Given data:
_ _ _ _ _
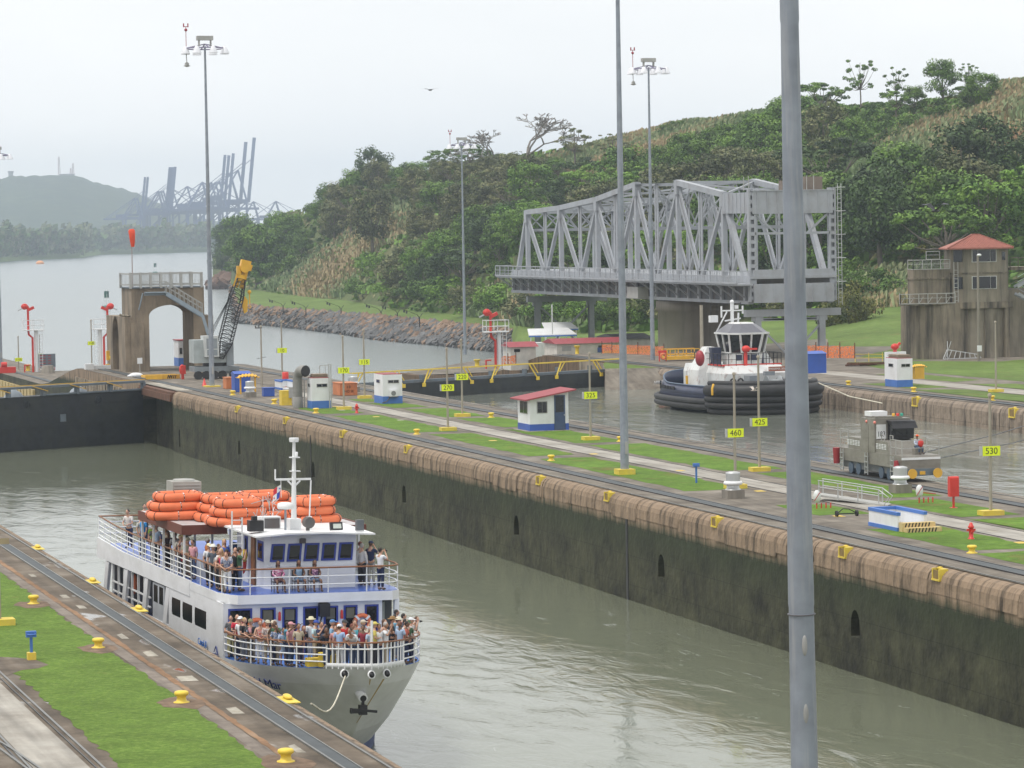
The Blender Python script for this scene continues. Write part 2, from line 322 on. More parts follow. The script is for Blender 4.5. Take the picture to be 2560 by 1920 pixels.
def grass(name, c0, c1, c2, sc=1.2, dirt=.0, big=.09, dcol=(.20, .11, .055)):
    m, n, l, b = nodes(name); t = n.new('ShaderNodeTexCoord')
    a = n.new('ShaderNodeTexNoise'); a.inputs['Scale'].default_value = sc; a.inputs['Detail'].default_value = 12; a.inputs['Roughness'].default_value = .8; l(t.outputs['Object'], a.inputs['Vector'])
    r = n.new('ShaderNodeValToRGB'); e = r.color_ramp.elements; e[0].position = .32; e[0].color = (*c0, 1); e[1].position = .66; e[1].color = (*c2, 1); k = e.new(.5); k.color = (*c1, 1); l(a.outputs[0], r.inputs[0]); out = r.outputs[0]
    bn = n.new('ShaderNodeTexNoise'); bn.inputs['Scale'].default_value = big; bn.inputs['Detail'].default_value = 7; bn.inputs['Roughness'].default_value = .65; l(t.outputs['Object'], bn.inputs['Vector'])
    mr = n.new('ShaderNodeMapRange'); mr.inputs[1].default_value = .3; mr.inputs[2].default_value = .7; mr.inputs[3].default_value = .72; mr.inputs[4].default_value = 1.22; l(bn.outputs[0], mr.inputs[0])
    x = n.new('ShaderNodeMix'); x.data_type = 'RGBA'; x.blend_type = 'MULTIPLY'; x.inputs[0].default_value = 1; l(out, x.inputs['A']); l(mr.outputs[0], x.inputs['B']); out = x.outputs[2]
    if dirt:
        d = n.new('ShaderNodeTexNoise'); d.inputs['Scale'].default_value = .28; d.inputs['Detail'].default_value = 8; d.inputs['Roughness'].default_value = .7; l(t.outputs['Object'], d.inputs['Vector'])
        q = n.new('ShaderNodeMapRange'); q.inputs[1].default_value = .66-dirt*.1; q.inputs[2].default_value = .74; q.inputs[4].default_value = .8; l(d.outputs[0], q.inputs[0])
        y = n.new('ShaderNodeMix'); y.data_type = 'RGBA'; y.inputs['B'].default_value = (*dcol, 1); l(q.outputs[0], y.inputs[0]); l(out, y.inputs['A']); out = y.outputs[2]
    l(out, b.inputs['Base Color']); b.inputs['Roughness'].default_value = .85; b.inputs['Specular IOR Level'].default_value = .15
    bp = n.new('ShaderNodeBump'); bp.inputs['Strength'].default_value = .6; bp.inputs['Distance'].default_value = .08; l(a.outputs[0], bp.inputs['Height']); l(bp.outputs[0], b.inputs['Normal'])
    return m
lawn_m = grass('lawn', (.060, .115, .016), (.11, .185, .028), (.185, .26, .055), sc=4.5, big=.6, dirt=.35)
lawn_c = grass('patchy_lawn', (.065, .12, .018), (.105, .19, .024), (.15, .25, .04), sc=1.6, dirt=1.0, big=.3)
lawn_f = grass('bank_lawn', (.07, .115, .025), (.115, .175, .04), (.165, .22, .06), sc=.7, dirt=.9, big=.05)
hill_m = grass('hill_ground', (.045, .075, .022), (.09, .115, .04), (.19, .17, .085), sc=.16, dirt=0, big=.018)
soil_m = grass('hill_soil', (.12, .06, .03), (.21, .12, .06), (.30, .19, .09), sc=.25, big=.05)
# ---------------------------------------------------------------- water
def sheet(name, x0, x1, y0, y1, z, m, nx=1, ny=1):
    b = MB(); b.add([(x0, y0, z), (x1, y0, z), (x1, y1, z), (x0, y1, z)], [(0, 1, 2, 3)]); return struct(b.obj(name, m))
sheet('chamber_water', -.1, 33.4, -345, 12, -5.5, w_near)
sheet('upper_chamber_water', 51.5, 85.6, -345, 14, -1.9, w_far)
sheet('canal_water', -5000, 7500, -700, 9000, -8, w_sea)
# ---------------------------------------------------------------- near lock wall
b = MB(); b.box(-60, -.9, -345, 120, -12, 0)
prof = [(-.9, 0), (-.35, -.02), (-.12, -.12), (0, -.35), (0, -12), (-.9, -12)]
b.pris(prof, -345, 120, 'y')
b.obj('lock_wall', wallm, None, label='near lock wall at the lower left with a brown stained stone edge beside the ferry', cat='lock wall')
sheet('near_quay', -60, -.93, -345, 120, .004, pavn, kind='structure') if False else sheet('near_quay', -60, -.45, -345, 120, .004, pavn)
LAWN = 0.012
def strip(name, xy, z, m, kind='structure'):
    b = MB(); b.add([(x, y, z) for x, y in xy], [tuple(range(len(xy)))]); o = b.obj(name, m); o['kind'] = kind; return o
def ragged(x0, x1, y0, y1, amp, step, rnd):
    ys = []; y = y0
    while y < y1: ys.append(y); y += step*(.6+.8*rnd.random())
    ys.append(y1)
    return [(x0+amp*(rnd.random()-.5), y) for y in ys] + [(x1+amp*(rnd.random()-.5), y) for y in ys[::-1]]
rnd = random.Random(5)
strip('lawn', ragged(-7.35, -3.45, -345, -110, .22, .45, rnd), LAWN, lawn_m)
strip('dirt_wedge', [(q.x, q.y) for q in [G(x, y) for x, y in ((-60, 1640), (0, 1643), (40, 1645), (88, 1650), (122, 1663), (95, 1672), (55, 1676), (12, 1692), (5, 1700), (-60, 1700))]], LAWN+.003, pavn)
strip('path', [(-9.6, -345), (-8.15, -345), (-8.15, -60), (-9.6, -60)], .010, pavl)
strip('dirt_strip', ragged(-2.93, -2.72, -345, 0, .08, .5, rnd), .010, pavr)
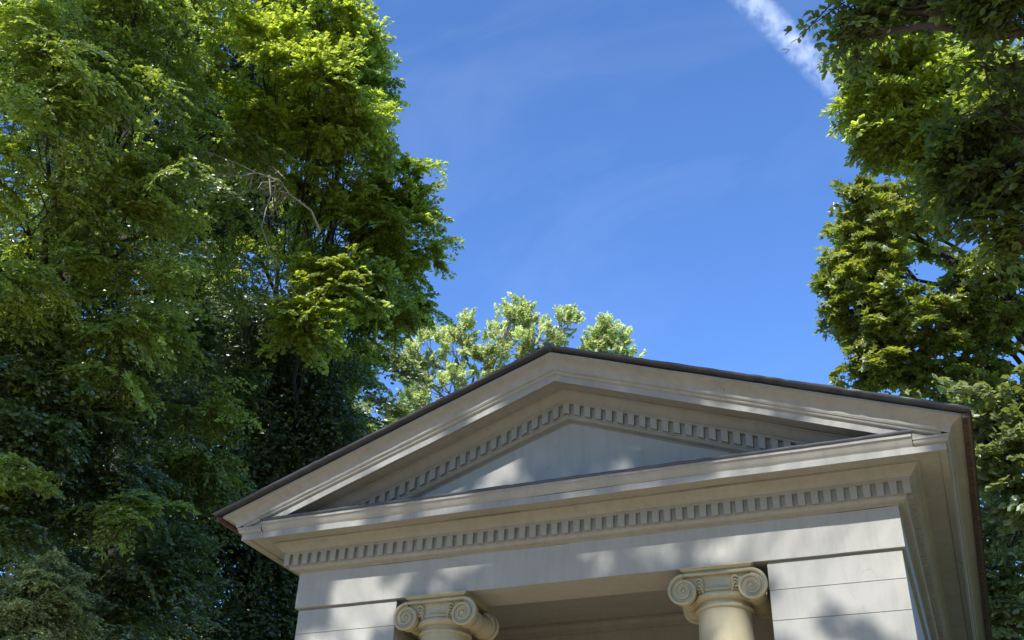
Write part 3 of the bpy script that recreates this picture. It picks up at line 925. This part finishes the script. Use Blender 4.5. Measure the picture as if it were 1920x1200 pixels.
_ _ _ _ _
Task objective: Copy out all the data exactly; skip the pictures.

Full response:
The Blender Python script for this scene continues. Write part 2, from line 322 on. More parts follow. The script is for Blender 4.5. Take the picture to be 2560 by 1920 pixels.
def grass(name, c0, c1, c2, sc=1.2, dirt=.0, big=.09, dcol=(.20, .11, .055)):
    m, n, l, b = nodes(name); t = n.new('ShaderNodeTexCoord')
    a = n.new('ShaderNodeTexNoise'); a.inputs['Scale'].default_value = sc; a.inputs['Detail'].default_value = 12; a.inputs['Roughness'].default_value = .8; l(t.outputs['Object'], a.inputs['Vector'])
    r = n.new('ShaderNodeValToRGB'); e = r.color_ramp.elements; e[0].position = .32; e[0].color = (*c0, 1); e[1].position = .66; e[1].color = (*c2, 1); k = e.new(.5); k.color = (*c1, 1); l(a.outputs[0], r.inputs[0]); out = r.outputs[0]
    bn = n.new('ShaderNodeTexNoise'); bn.inputs['Scale'].default_value = big; bn.inputs['Detail'].default_value = 7; bn.inputs['Roughness'].default_value = .65; l(t.outputs['Object'], bn.inputs['Vector'])
    mr = n.new('ShaderNodeMapRange'); mr.inputs[1].default_value = .3; mr.inputs[2].default_value = .7; mr.inputs[3].default_value = .72; mr.inputs[4].default_value = 1.22; l(bn.outputs[0], mr.inputs[0])
    x = n.new('ShaderNodeMix'); x.data_type = 'RGBA'; x.blend_type = 'MULTIPLY'; x.inputs[0].default_value = 1; l(out, x.inputs['A']); l(mr.outputs[0], x.inputs['B']); out = x.outputs[2]
    if dirt:
        d = n.new('ShaderNodeTexNoise'); d.inputs['Scale'].default_value = .28; d.inputs['Detail'].default_value = 8; d.inputs['Roughness'].default_value = .7; l(t.outputs['Object'], d.inputs['Vector'])
        q = n.new('ShaderNodeMapRange'); q.inputs[1].default_value = .66-dirt*.1; q.inputs[2].default_value = .74; q.inputs[4].default_value = .8; l(d.outputs[0], q.inputs[0])
        y = n.new('ShaderNodeMix'); y.data_type = 'RGBA'; y.inputs['B'].default_value = (*dcol, 1); l(q.outputs[0], y.inputs[0]); l(out, y.inputs['A']); out = y.outputs[2]
    l(out, b.inputs['Base Color']); b.inputs['Roughness'].default_value = .85; b.inputs['Specular IOR Level'].default_value = .15
    bp = n.new('ShaderNodeBump'); bp.inputs['Strength'].default_value = .6; bp.inputs['Distance'].default_value = .08; l(a.outputs[0], bp.inputs['Height']); l(bp.outputs[0], b.inputs['Normal'])
    return m
lawn_m = grass('lawn', (.060, .115, .016), (.11, .185, .028), (.185, .26, .055), sc=4.5, big=.6, dirt=.35)
lawn_c = grass('patchy_lawn', (.065, .12, .018), (.105, .19, .024), (.15, .25, .04), sc=1.6, dirt=1.0, big=.3)
lawn_f = grass('bank_lawn', (.07, .115, .025), (.115, .175, .04), (.165, .22, .06), sc=.7, dirt=.9, big=.05)
hill_m = grass('hill_ground', (.045, .075, .022), (.09, .115, .04), (.19, .17, .085), sc=.16, dirt=0, big=.018)
soil_m = grass('hill_soil', (.12, .06, .03), (.21, .12, .06), (.30, .19, .09), sc=.25, big=.05)
# ---------------------------------------------------------------- water
def sheet(name, x0, x1, y0, y1, z, m, nx=1, ny=1):
    b = MB(); b.add([(x0, y0, z), (x1, y0, z), (x1, y1, z), (x0, y1, z)], [(0, 1, 2, 3)]); return struct(b.obj(name, m))
sheet('chamber_water', -.1, 33.4, -345, 12, -5.5, w_near)
sheet('upper_chamber_water', 51.5, 85.6, -345, 14, -1.9, w_far)
sheet('canal_water', -5000, 7500, -700, 9000, -8, w_sea)
# ---------------------------------------------------------------- near lock wall
b = MB(); b.box(-60, -.9, -345, 120, -12, 0)
prof = [(-.9, 0), (-.35, -.02), (-.12, -.12), (0, -.35), (0, -12), (-.9, -12)]
b.pris(prof, -345, 120, 'y')
b.obj('lock_wall', wallm, None, label='near lock wall at the lower left with a brown stained stone edge beside the ferry', cat='lock wall')
sheet('near_quay', -60, -.93, -345, 120, .004, pavn, kind='structure') if False else sheet('near_quay', -60, -.45, -345, 120, .004, pavn)
LAWN = 0.012
def strip(name, xy, z, m, kind='structure'):
    b = MB(); b.add([(x, y, z) for x, y in xy], [tuple(range(len(xy)))]); o = b.obj(name, m); o['kind'] = kind; return o
def ragged(x0, x1, y0, y1, amp, step, rnd):
    ys = []; y = y0
    while y < y1: ys.append(y); y += step*(.6+.8*rnd.random())
    ys.append(y1)
    return [(x0+amp*(rnd.random()-.5), y) for y in ys] + [(x1+amp*(rnd.random()-.5), y) for y in ys[::-1]]
rnd = random.Random(5)
strip('lawn', ragged(-7.35, -3.45, -345, -110, .22, .45, rnd), LAWN, lawn_m)
strip('dirt_wedge', [(q.x, q.y) for q in [G(x, y) for x, y in ((-60, 1640), (0, 1643), (40, 1645), (88, 1650), (122, 1663), (95, 1672), (55, 1676), (12, 1692), (5, 1700), (-60, 1700))]], LAWN+.003, pavn)
strip('path', [(-9.6, -345), (-8.15, -345), (-8.15, -60), (-9.6, -60)], .010, pavl)
strip('dirt_strip', ragged(-2.93, -2.72, -345, 0, .08, .5, rnd), .010, pavr)
Write part 3 of the bpy script that recreates this picture. It picks up at line 925. This part finishes the script. Use Blender 4.5. Measure the picture as if it were 1920x1200 pixels.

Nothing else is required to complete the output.